Molti soggetti liberati dal campo di internamento di Renicci questi come Emilio Canzi e Mario Perelli[14] raggiunsero con sforzi e fatica le bande partigiane per organizzare e proseguire la lotta contro i nazifascisti, alcuni invece furono presi e fucilati.
Nella zona di Arezzo, gli anarchici parteciperanno alla Resistenza in Valdarno, collaborando con i CLN locali, in Valtiberina dove è ricordato, tra gli altri anarchici, Beppone Livi, nome di battaglia "Unico" agente di collegamento fra le soprannominate "Bande Esterne"[15] e i CLN aretino e toscano. Il Livi, già dall'ottobre del 1943, assieme alla moglie Angiola Crociani, si occupa di nascondere e di provvedere al sostentamento di circa 300 slavi evasi e armati che hanno trovato rifugio nella zona boscosa di Ponte alla Piera (frazione di Anghiari) e di Pieve S. Stefano.
La caduta di Mussolini coincide in pratica nel sud con la ripresa dell'ideologia politica socialista-libertario popolare e contadina repressa, ma non doma, durante gli anni del fascismo. Ma nel meridione d'Italia dove risiede il Regno del Sud la guerra è su due fronti contro i nazifascisti ancora in armi a contro i "liberatori"alleati e monarchici che negano libertà di stampa e di organizzazione alle forze su posizioni critiche rispetto alla politica del CLN e della Svolta di Salerno. In tale stato di cose si svilupperà nel dopoguerra anche a danno dei partiti aderenti al CLN causato da un intreccio mafia fascismo servizi segreti alleati e italiani. In aprile alla vigilia dell'insurrezione che porterà alla Liberazione del Nord dai nazifascisti i partigiani anarchici propagandano nella Genova, vecchia roccaforte antifascista, un appello all'insurrezione mentre a Firenze "Umanità Nova" fa ricomparire in prima pagina di programma minimo di Camillo Berneri.
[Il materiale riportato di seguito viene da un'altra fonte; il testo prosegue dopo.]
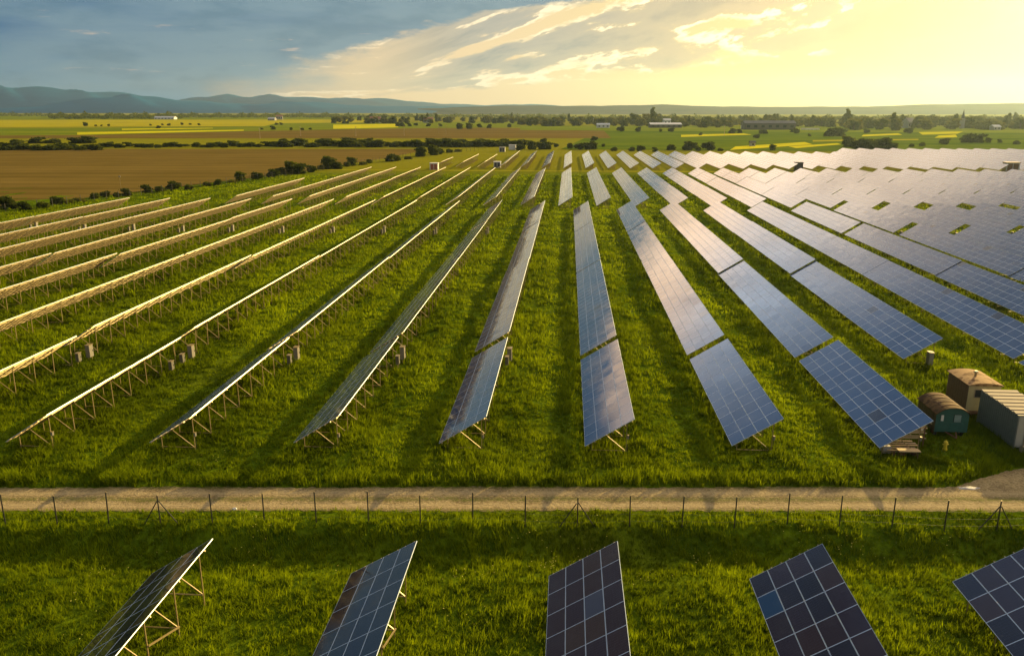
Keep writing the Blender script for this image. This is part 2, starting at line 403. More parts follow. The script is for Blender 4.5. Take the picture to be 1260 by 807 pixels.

«Berneri non si ritraeva di fronte alle difficili e insidiose sfide della politica, egli si impegnò costantemente per la formulazione di un programma minimo anarchico e socialista per la transizione rivoluzionaria. Per Berneri era essenziale che l'anarchismo fosse sempre in sintonia con i tempi e i luoghi, riuscendo a proporre delle forme pratico-organizzative nel breve-medio periodo alle classi subalterne in lotta per un mondo migliore, senza rinunciare mai ai valori fondamentali dell'Ideale.[16]»
Fino agli anni settanta la storiografia sulla partecipazione anarchica alla Resistenza è stata carente[17]. A parte autori come il genovese Gaetano Perillo storico, comunista, partigiano e comandante degli Arditi del Popolo a Genova a suo tempo.
La pubblicazione della bibliografia di Leonardo Bettini che dava ampio spazio ai giornali clandestini[18] e della ricerca di Paola Feri[19] hanno aperto una nuova stagione di ricerche a cui sono seguiti numerosi studi. Alcuni di carattere generale come quelli di Pietro Bianconi[20], Fabrizio Giulietti[21], Giorgio Sacchetti, Eros Francescangeli, altri dedicati a specifiche situazioni locali come i lavori. di Guido Barroero relativi a Sestri Ponente e in generale alla Liguria[22] e di Gino Cerrito relativo all'Apuania[23]. Inoltre sono nati fondi come il fondo della famiglia Camillo Berneri che hanno raccolto grandi quantità di documentazione sulla storia anarchica in generale e su periodi specifici in particolare.